The Ghanaweb story under reference said:

According to the AFRICA INTELLIGENCE n°528 - 8/11/2007 (LA LETTRE DU CONTINENT), the President of Ghana, John Kufuor, has ordered a New Falcon Aircraft. The 900 series, was sold by DASSAULT, at the cost of $37 Million and the plane is scheduled to be delivered in February 2010. The deal was done through SSB Bank in Accra.

The report, which is in french(see picture), did not state if the plane is for private use or for the state.

"This must be a mistake, because parliament knows nothing about this deal" , said an NDC member of parliament(MP), when asked to comment on the news item.

"He [Kufuor] leaves office in 2009, so I wonder why this deal was done in such a hurry" said an MP of the ruling party.

... more details later

Leading National Democratic Congress (NDC) man, Dr. Tony Aidoo was overheard on Accra-based Radio Gold on Saturday charging that a foreign newsmagazine had reported that President Kufuor has bought a new aircraft.

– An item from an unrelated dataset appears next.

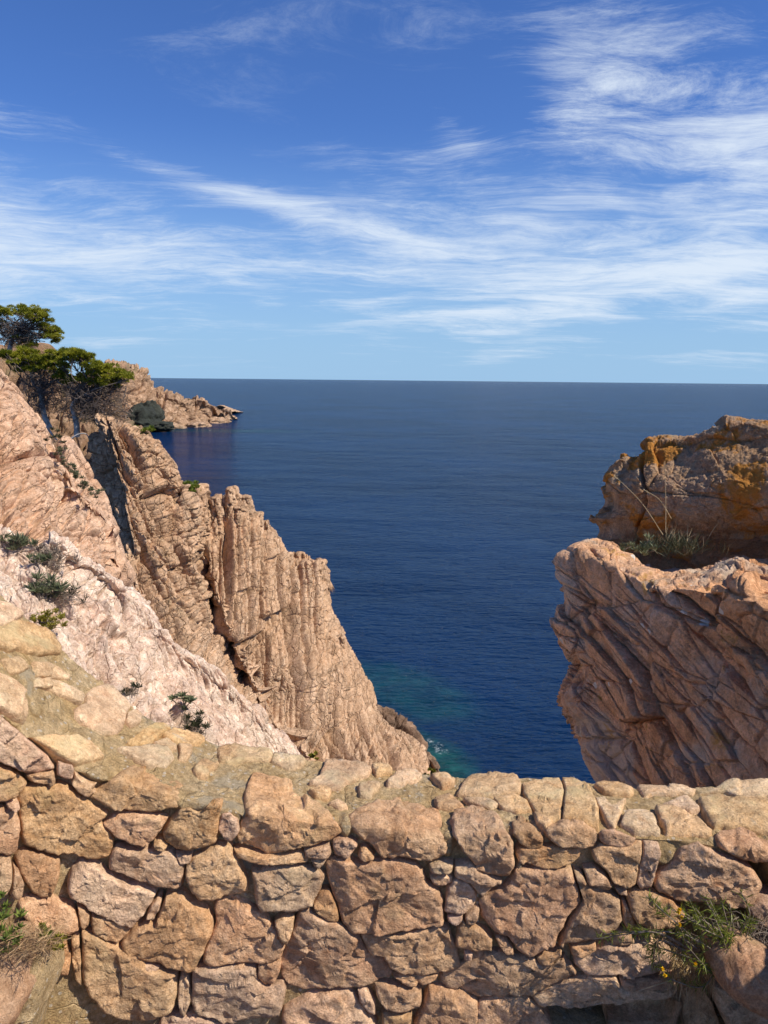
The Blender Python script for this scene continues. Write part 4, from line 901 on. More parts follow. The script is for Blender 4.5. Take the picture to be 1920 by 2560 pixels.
FACE += [T(R2, p) for p in [
 [(575,255),(700,150),(740,100),(850,55),(1000,60),(1150,110),(1210,170),(1180,240),(1160,310),(1050,320),(890,330),(760,325),(680,300)],
 [(470,160),(490,90),(520,130),(600,150),(630,150),(600,190),(620,210),(570,240),(510,200)],
 [(370,100),(380,20),(460,30),(480,60),(468,130),(420,120)],
 [(175,110),(260,92),(350,85),(360,130),(320,160),(200,150)],
 [(-120,-330),(0,-290),(50,-240),(110,-190),(180,-130),(250,-70),(310,-10),(355,70),(250,88),(150,90),(90,40),(0,10),(-120,-60)],
 [(-100,30),(0,50),(60,60),(130,100),(175,160),(150,210),(80,250),(0,270),(-100,260)],
 [(45,290),(120,278),(130,300),(90,322),(50,310)],
 [(-90,320),(0,330),(60,322),(115,332),(130,400),(125,500),(100,608),(30,612),(-90,600)],
 [(165,200),(250,172),(330,190),(390,165),(470,205),(520,250),(600,312),(700,350),(655,420),(715,480),(740,540),(718,618),(640,658),(560,648),(480,610),(350,610),(250,588),(160,560),(150,470),(140,370),(135,280)],
 [(662,430),(740,372),(880,347),(1000,352),(1078,390),(1050,440),(1010,500),(950,558),(860,530),(760,490)],
 [(1045,490),(1100,410),(1170,317),(1230,312),(1290,342),(1380,262),(1455,255),(1420,350),(1415,440),(1400,540),(1300,568),(1190,593),(1120,578),(1070,540)],
 [(995,542),(1040,522),(1085,560),(1060,590),(1010,585)],
 [(715,602),(750,564),(850,582),(1000,602),(1100,605),(1190,672),(1188,740),(1170,828),(1060,818),(920,788),(850,760),(780,730),(705,710)],
 [(1132,612),(1240,612),(1235,658),(1170,668)],
 [(115,650),(160,595),(250,615),(385,655),(388,730),(350,850),(290,903),(220,880),(180,820),(130,740)],
 [(-80,625),(0,630),(68,628),(78,700),(68,800),(40,860),(-80,880)],
 [(90,702),(118,705),(150,800),(140,888),(90,908),(70,880)],
 [(440,780),(520,672),(620,682),(720,760),(830,812),(950,832),(1013,862),(980,930),(910,1018),(860,1078),(770,1050),(680,1000),(600,970),(520,920),(450,895)],
 [(948,1020),(982,942),(1020,892),(1048,902),(1038,960),(1000,1010)],
 [(1080,872),(1180,872),(1250,940),(1330,990),(1373,1060),(1368,1130),(1328,1220),(1288,1290),(1258,1358),(1130,1340),(1020,1310),(900,1288),(790,1228),(782,1180),(850,1100),(940,1050),(1012,1052),(1052,950)],
 [(130,960),(200,897),(330,912),(460,952),(508,1020),(513,1088),(440,1133),(340,1138),(250,1100),(150,1020)],
 [(502,945),(580,982),(575,1040),(545,1088),(522,1060)],
 [(590,992),(700,1022),(850,1088),(820,1140),(768,1172),(680,1150),(600,1110)],
 [(532,1115),(620,1122),(740,1182),(880,1252),(960,1332),(1050,1352),(1138,1382),(1148,1500),(1128,1600),(1000,1668),(880,1693),(750,1670),(640,1600),(560,1500),(532,1400),(532,1250)],
 [(1162,1420),(1190,1392),(1228,1430),(1233,1560),(1198,1658),(1170,1640),(1156,1540)],
 [(920,1312),(1040,1332),(1030,1355),(960,1345)],
 [(1045,1702),(1100,1665),(1250,1655),(1410,1690),(1470,1720),(1470,1790),(1020,1790)],
 [(462,1152),(513,1132),(523,1300),(528,1450),(490,1440),(470,1300)],
 [(372,1172),(410,1162),(458,1250),(440,1400),(390,1380),(360,1300)],
 [(1205,692),(1250,642),(1400,564),(1480,584),(1540,672),(1605,790),(1605,868),(1555,888),(1480,888),(1380,908),(1290,898),(1232,840),(1212,770)],
 [(1505,1342),(1590,1325),(1578,1350),(1530,1352)]]]
for p in TOPS: stone(p, flat=True, thick=.05)
for p in FACE: stone(p)
# rocks inside the dark opening and tumbled at its right
stone(T(R4, [(870,1212),(1000,1202),(1150,1202),(1250,1230),(1200,1360),(880,1360)]), h=-.10, thick=.2)
stone(T(R4, [(1370,1085),(1450,1112),(1560,1180),(1720,1240),(1720,1360),(1480,1360),(1410,1220)]), h=.03, thick=.15)
stone(T(R4, [(1250,1180),(1340,1150),(1390,1230),(1440,1360),(1260,1360)]), h=-.04, thick=.15)

# mortar and rubble core of the wall
def mortar():
    na, nb = 1150, 300
    a, b = np.meshgrid(np.linspace(0, NS - 1.001, na), np.concatenate([np.linspace(-1, -.02, 165), np.linspace(-.015, 1.03, 115), np.linspace(1.05, 1.95, 20)]))
    a = a.ravel(); b = b.ravel(); P = wall_P(a, b); Nn = wall_N(a, b)
    px, py = to_px(P)
    i = np.clip(a.astype(int), 0, NS - 2); hgt = NPs[i, 2] - Z_BOT; wid = np.linalg.norm(FPs[i] - NPs[i], axis=1)
    s = np.where(b < 0, b * hgt, b * wid)
    top = np.clip((s + .012) / .055, 0, 1); top = top * top * (3 - 2 * top)
    deep = -.022 + .020 * fbm(P / .14, 3, 5) - .02 * np.clip(fbm(P / .3, 2, 8) * 2, 0, 1)
    flush = -.007 + .007 * fbm(P / .07, 4, 6) + .004 * fbm(P / .02, 3, 16)
    off = deep * (1 - top) + flush * top
    # smears of mortar that stand nearly flush on the face
    for cx_, cy_, rx_, ry_ in [(560, 2020, 45, 75), (1120, 2110, 14, 40), (1400, 2190, 14, 30), (865, 2065, 16, 35), (1660, 2140, 30, 30), (480, 2000, 60, 40), (250, 1935, 40, 25), (1010, 2560 - 20, 20, 30), (1300, 2170, 8, 15)]:
        r = ((px - cx_) / rx_) ** 2 + ((py - cy_) / ry_) ** 2
        k = np.clip(1.4 - r, 0, 1)
        off = off * (1 - k) + k * np.maximum(off, .006 * fbm(P / .03, 3, 26) - .002)
    off += fbm(P / .012, 2, 36) * .0018 + np.maximum(0, fbm(P / .02, 2, 46) - .25) * .012 * top
    off -= hollow(px, py)
    V = P + Nn * off[:, None]
    F = grid_faces(nb, na)
    o = link('mortar', npmesh('mortar', V - np.array(wall.location), F), M_mort, wall)
    o.matrix_parent_inverse = Matrix.Identity(4)
    return o
mo = mortar(); mo['label'] = 'sandy olive mortar filling the joints and the top of the wall'

# the wall runs on beyond the frame on both sides and below it
rb = np.random.default_rng(17); yy_ = 1500
while yy_ < 2760:
    hh_ = rb.uniform(70, 120); xx_ = -420 + rb.uniform(0, 60)
    while xx_ < 2560:
        ww_ = rb.uniform(90, 190); cx_, cy_ = xx_ + ww_ / 2, yy_ + hh_ / 2
        if cx_ < -190 or cx_ > 2050 or cy_ > 2690:
            a_, b_ = wall_inv(np.array([cx_, cx_]), np.array([cy_ - hh_ * .6, cy_ + hh_ * .4]))
            if b_[0] < -.02 and b_[1] > -.97 and 1.5 < a_[0] < NS - 2.5:
                j_ = lambda: rb.uniform(-12, 12)
                stone([(xx_ + 4 + j_(), yy_ + j_()), (cx_ + j_(), yy_ + j_()), (xx_ + ww_ + j_(), yy_ + 6 + j_()), (xx_ + ww_ + j_(), yy_ + hh_ - 6 + j_()), (cx_ + j_(), yy_ + hh_ - 4 + j_()), (xx_ + 5 + j_(), yy_ + hh_ - 6 + j_())])
        xx_ += ww_ + 4
    yy_ += hh_ + 4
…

Checks by The Ghanaian Observer (GO) newspaer on the veracity of the publication over the weekend yielded results that though the Government has received a lot of offers from many aircraft manufacturing firms for the purchase of a presidential jet, it has not made any commitment by way of signing any memorandum of understanding or purchase agreement to that effect.

This disclosure controverts the assertion in the Africa Intelligence report that a deal has been concluded and the aircraft will be delivered in February 2010.

One highly placed and usually reliable sources close to President Kufuor told GO that `The government has not signed any MoU or purchase agreement for a presidential jet. In any case the authors of the said story should know that President Kufuor will leave office in January 2009 so if indeed the said aircraft is to be delivered in February 2010; where will President Kufuor be to use it?`

Continuing, he said if indeed such an aircraft were to be purchased it would not be a personal jet for President Kufuor but one for the state. `The claim by the unnamed NDC MP that the purported acquisition or purchase of the aircraft has not come to Parliament is ridiculous. If there is no MoU or purchase agreement as I have said, how can any thing be brought before Parliament for approval,` our source queried?`

"If this government will buy a presidential jet we will make sure that it is sent to Parliament for prior approval unlike the NDC that failed to do so when they purchased the Gulf Stream presidential jet,` our source said.

The NDC has never been happy that President Kufuor upon assumption of office in 2001 refused to use a Gulf Stream Presidential jet acquired by former President Rawlings and the NDC under very controversial circumstances. The government announced in May this year that it has finally sold off the controversial presidential jet to a Chinese company.

The government announced at the time that it had accepted an offer from the China National Aero-Technology Import and Export Corporation to trade-in the Gulf Stream GIII aircraft for four K-8 military aircraft and one K-8 flight simulator for the Ghana Air Force.

An official government statement signed by the then Minister of Information and National Orientation, Kwamena Bartels, said the Gulf Stream aircraft, which had been valued at five million dollars, would be used as down-payment for the four K-8 aircraft and the flight simulator. It said the current market price for an air worthy Gulf Stream GIII aircraft in service went for about 6.5 million dollars according to Conklin and de Decker, world acclaimed and approved valuers in the aviation industry.

The Gulf Stream jet was then flown out to its new owners. The acquisition of the plane by former President Jerry Rawlings in 1999 became a major political issue as the current government then in opposition said it suspected underhand deals in the purchase. It became a major election campaign subject matter in 2000 and President John Agyekum Kufuor vowed not to use the plane when elected. He stuck to his vow and never used the plane, instead flying an F 28 for short flights and commercial flights for long distance trips.